Igreja: um chamado a participar do sonho de Deus
A carta de Paulo aos Efésios revela uma visão grandiosa do propósito divino. Nos primeiros capítulos, somos levados a contemplar a sublime arquitetura cósmica do plano de Deus, concebido “antes da fundação do mundo”, para reunir todas as coisas em Cristo. Essa jornada é anunciada em 1:10, com uma convergência cósmica, que reconciliará céus e terra em Jesus Cristo, e culmina em 3:10, onde o apóstolo descreve Deus exibindo sua multiforme sabedoria aos principados e potestades celestiais por meio da Igreja – uma família universal, sonhada e executada pelo Criador.
Contudo, essa grandiosa revelação não permanecerá abstrata. A partir de 3:14, a progressão do pensamento paulino nos alcança pessoalmente, tornando-se uma experiência íntima e transformadora. É nesse ponto que Paulo se prostra em oração (3:14-21), não por uma causa distante, mas por nós, para que o Pai, segundo as riquezas da sua glória, nos conceda sermos fortalecidos com poder, por meio do seu Espírito, no homem interior. O cerne dessa oração é que Cristo habite, pela fé, em nossos corações. Essa é a transição central: do “estar em Cristo” – uma posição concedida – para um processo ativo de Cristo habitar profundamente em nós.
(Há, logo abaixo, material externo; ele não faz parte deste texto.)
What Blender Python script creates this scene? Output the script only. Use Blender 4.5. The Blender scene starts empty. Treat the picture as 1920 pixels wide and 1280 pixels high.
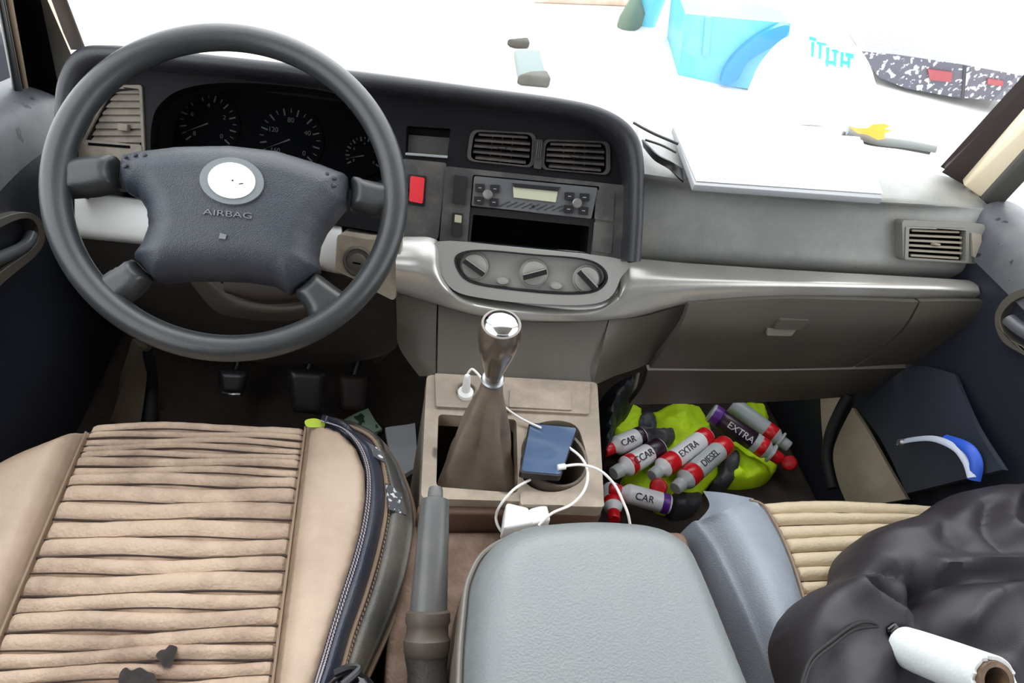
import bpy, bmesh, math, random
from mathutils import Vector, Matrix, noise
from mathutils.geometry import delaunay_2d_cdt, tessellate_polygon
random.seed(7)
SC = bpy.context.scene
COL = SC.collection
PI = math.pi

# ------------------------------------------------------------------ camera
F = 1295.0
CAM = Vector((0.0, 0.0, 1.15))
_Y = Vector((-210, 1215, -1295)).normalized()
_X = Vector((5900, -360, -1295)); _X = (_X - _Y*_X.dot(_Y)).normalized()
_Z = _X.cross(_Y)
M3 = Matrix((_X, _Y, _Z))                       # camera space -> world space
cd = bpy.data.cameras.new('camera'); cam = bpy.data.objects.new('camera', cd); COL.objects.link(cam)
cam.matrix_world = Matrix.Translation(CAM) @ M3.to_4x4()
cd.sensor_width = 36; cd.lens = F/1920*36; cd.clip_start = 0.02; cd.clip_end = 200
SC.camera = cam
# ------------------------------------------------------------------ light
w = bpy.data.worlds.new('sky'); SC.world = w; w.use_nodes = True
bg = w.node_tree.nodes['Background']; bg.inputs[0].default_value = (0.93, 0.97, 1.0, 1); bg.inputs[1].default_value = 3.4
SC.view_settings.view_transform = 'Standard'; SC.view_settings.look = 'None'
SC.view_settings.gamma = 1; SC.view_settings.exposure = 0.0
sd = bpy.data.lights.new('sun', 'SUN'); sd.energy = 1.5; sd.angle = math.radians(50); sd.color = (1, .98, .95)
so = bpy.data.objects.new('sun', sd); COL.objects.link(so)
so.rotation_euler = (math.radians(-42), math.radians(8), 0)       # high overcast glow ahead of the van

# ------------------------------------------------------------------ helpers
def ray(px, py): return (M3 @ Vector((px-960, 640-py, -F))).normalized()
def P(px, py, x=None, y=None, z=None, pl=None):
    """world point seen at a photo position, on a given real plane of the van"""
    r = ray(px, py)
    if x is not None: t = (x-CAM.x)/r.x
    elif y is not None: t = (y-CAM.y)/r.y
    elif z is not None: t = (z-CAM.z)/r.z
    else: t = (pl.o-CAM).dot(pl.n)/r.dot(pl.n)
    return CAM + r*t
class Frame:
    def __init__(s, o, u, n):
        s.o = Vector(o); s.n = Vector(n).normalized(); u = Vector(u); s.u = (u-s.n*u.dot(s.n)).normalized(); s.v = s.n.cross(s.u)
    def w(s, a, b, c=0): return s.o + s.u*a + s.v*b + s.n*c
    def px(s, x, y, off=0):           # 2-D coords on the plane lifted by off
        f2 = Frame(s.o+s.n*off, s.u, s.n); p = P(x, y, pl=f2) - f2.o
        return (p.dot(s.u), p.dot(s.v))
    def poly(s, pts, off=0): return [s.px(x, y, off) for x, y in pts]
def lin(c):
    c /= 255
    return c/12.92 if c <= .04045 else ((c+.055)/1.055)**2.4
MATS = {}
def mat(name, rgb, rough=.6, metal=0, dirt=None, dirt_scale=12, dirt_amt=.5, bump=0, bump_scale=300, spec=.5, emit=0, coat=0, speck=None, stretch=None):
    if name in MATS: return MATS[name]
    m = bpy.data.materials.new(name); m.use_nodes = True; nt = m.node_tree; N = nt.nodes; L = nt.links
    b = N['Principled BSDF']; col = (*[lin(c) for c in rgb], 1)
    b.inputs['Base Color'].default_value = col; b.inputs['Roughness'].default_value = rough
    b.inputs['Metallic'].default_value = metal; b.inputs['Specular IOR Level'].default_value = spec
    if coat: b.inputs['Coat Weight'].default_value = coat; b.inputs['Coat Roughness'].default_value = .08
    if emit: b.inputs['Emission Color'].default_value = col; b.inputs['Emission Strength'].default_value = emit
    tc = N.new('ShaderNodeTexCoord'); vec = tc.outputs['Object']
    if stretch:
        mp = N.new('ShaderNodeMapping'); mp.inputs['Scale'].default_value = stretch; L.new(vec, mp.inputs[0]); vec = mp.outputs[0]
    out = None
    if dirt:
        t = N.new('ShaderNodeTexNoise'); t.inputs['Scale'].default_value = dirt_scale; t.inputs['Detail'].default_value = 6; t.inputs['Roughness'].default_value = .65
        L.new(vec, t.inputs['Vector'])
        r = N.new('ShaderNodeValToRGB'); r.color_ramp.elements[0].position = .42; r.color_ramp.elements[1].position = .42+.4*(1.1-dirt_amt)
        r.color_ramp.elements[0].color = (0, 0, 0, 1); r.color_ramp.elements[1].color = (dirt_amt+.2,)*3+(1,)
        L.new(t.outputs['Fac'], r.inputs[0])
        mx = N.new('ShaderNodeMix'); mx.data_type = 'RGBA'
        L.new(r.outputs[0], mx.inputs[0]); mx.inputs[6].default_value = col; mx.inputs[7].default_value = (*[lin(c) for c in dirt], 1)
        out = mx.outputs[2]
    if speck:
        rgb2, sc, thr = speck
        t = N.new('ShaderNodeTexNoise'); t.inputs['Scale'].default_value = sc; t.inputs['Detail'].default_value = 3; L.new(vec, t.inputs['Vector'])
        r = N.new('ShaderNodeValToRGB'); r.color_ramp.elements[0].position = thr; r.color_ramp.elements[1].position = thr+.03
        L.new(t.outputs['Fac'], r.inputs[0])
        mx = N.new('ShaderNodeMix'); mx.data_type = 'RGBA'; L.new(r.outputs[0], mx.inputs[0])
        if out: L.new(out, mx.inputs[6])
        else: mx.inputs[6].default_value = col
        mx.inputs[7].default_value = (*[lin(c) for c in rgb2], 1); out = mx.outputs[2]
    if out: L.new(out, b.inputs['Base Color'])
    if bump:
        t = N.new('ShaderNodeTexNoise'); t.inputs['Scale'].default_value = bump_scale; t.inputs['Detail'].default_value = 3; L.new(vec, t.inputs['Vector'])
        bp = N.new('ShaderNodeBump'); bp.inputs['Strength'].default_value = bump; bp.inputs['Distance'].default_value = .002
        L.new(t.outputs['Fac'], bp.inputs['Height']); L.new(bp.outputs[0], b.inputs['Normal'])
    MATS[name] = m; return m
def put(name, bm, m, parent=None, smooth=True, angle=40):
    me = bpy.data.meshes.new(name)
    bmesh.ops.recalc_face_normals(bm, faces=bm.faces)
    bm.to_mesh(me); bm.free()
    if smooth:
        for p in me.polygons: p.use_smooth = True
        try: me.set_sharp_from_angle(angle=math.radians(angle))
        except Exception: pass
    for mm in (m if isinstance(m, list) else [m]): me.materials.append(mm)
    o = bpy.data.objects.new(name, me); COL.objects.link(o)
    if parent: o.parent = parent; o.matrix_parent_inverse = pinv(parent)
    return o
def pinv(o):
    return Matrix.Translation(o.location).inverted()       # parts themselves stay at the world origin
def thing(name, label, cat, loc, group=None):
    o = bpy.data.objects.new(name, None); COL.objects.link(o); o.location = loc; o.empty_display_size = .05
    o['label'] = label; o['category'] = cat
    if group: o['group'] = group
    return o
def tag(o, label, cat, group=None):
    o['label'] = label; o['category'] = cat
    if group: o['group'] = group
    return o
def struct(o): o['kind'] = 'structure'; return o
def catmull(pts, n):
    """resample an open polyline of tuples/vectors smoothly, n points"""
    pts = [Vector(p) for p in pts]; out = []; k = len(pts)-1
    for i in range(n):
        t = i/(n-1)*k; j = min(int(t), k-1); s = t-j
        p0 = pts[max(j-1, 0)]; p1 = pts[j]; p2 = pts[j+1]; p3 = pts[min(j+2, k)]
        out.append(.5*((2*p1)+(p2-p0)*s+(2*p0-5*p1+4*p2-p3)*s*s+(3*p1-p0-3*p2+p3)*s**3))
    return out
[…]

Essa habitação interior não é um fim em si, mas o alicerce para algo maior. Com Cristo enraizado em nós, e juntamente com todos os santos, somos capacitados a compreender a largura, o comprimento, a altura e a profundidade do amor de Cristo, um amor que excede todo o entendimento. O objetivo final é nos tornarmos “cheios de toda a plenitude de Deus”. Isso poderia parecer inatingível e desanimador, mas Paulo nos oferece um consolo poderoso em 3:20-21: Deus é capaz de fazer infinitamente mais do que tudo o que pedimos ou pensamos. Essa promessa é um bálsamo para a alma, um convite à confiança plena em sua capacidade.
A partir desse ponto de plenitude e poder divino, o apóstolo faz um apelo (4:1): “Rogo-vos, pois, eu, o prisioneiro no Senhor, que andeis de modo digno da vocação a que fostes chamados”. Para atender a esse chamado, percebemos a necessidade urgente de um esvaziamento. A vaidade, o orgulho, a animosidade, o espírito de competição, dominação, poder e todos os nossos “comprometimentos” egoístas devem ser deixados de lado (4:2-3). É nesse espaço, preenchido pela humildade, mansidão, longanimidade e amor, que poderemos receber e manifestar os dons que Deus tem para nós, para a sua igreja. Esses dons, quando exercidos com um coração despojado, tornam-se ferramentas de edificação para a Igreja, visando a unidade do Espírito no vínculo da paz.
A progressão continua, entretanto; agora em direção à unidade da fé e ao pleno conhecimento do Filho de Deus, até atingirmos a “perfeita varonilidade”, a medida da estatura da plenitude de Cristo (4:13). Para que esse corpo amadureça e funcione plenamente, Paulo nos convida a lidar com as “juntas” (4:16) – os pontos de encontro e articulação entre os membros. É precisamente nesses espaços de interação que as assimetrias sociais, as diferenças de personalidade e as nossas limitações mais se revelam. A “junta dói” porque cada membro leva suas imperfeições para o coletivo, produzindo casos crônicos de “artrite social”.
Assim, Paulo nos propõe um caminho: “seguindo a verdade em amor” (4:15). Como em uma orquestra, cada músico deve se esmerar em aprimorar sua parte individual, buscando a santificação pessoal. A verdade, no caso, seria a partitura da peça musical. Somente quando cada membro se dedica à sua própria afinação espiritual e ao “Maestro” – que é Cristo –, é que as “juntas” se articulam sem dor. O resultado é uma sinfonia harmoniosa, agradável aos ouvidos divinos, que ecoa a unidade e o crescimento do Corpo de Cristo, do qual ele é a cabeça. Essa progressão, do cósmico ao pessoal, do coletivo ao interno nos chama a viver uma fé que se manifesta em amor e serviço mútuo, culminando na plenitude da vida em Cristo.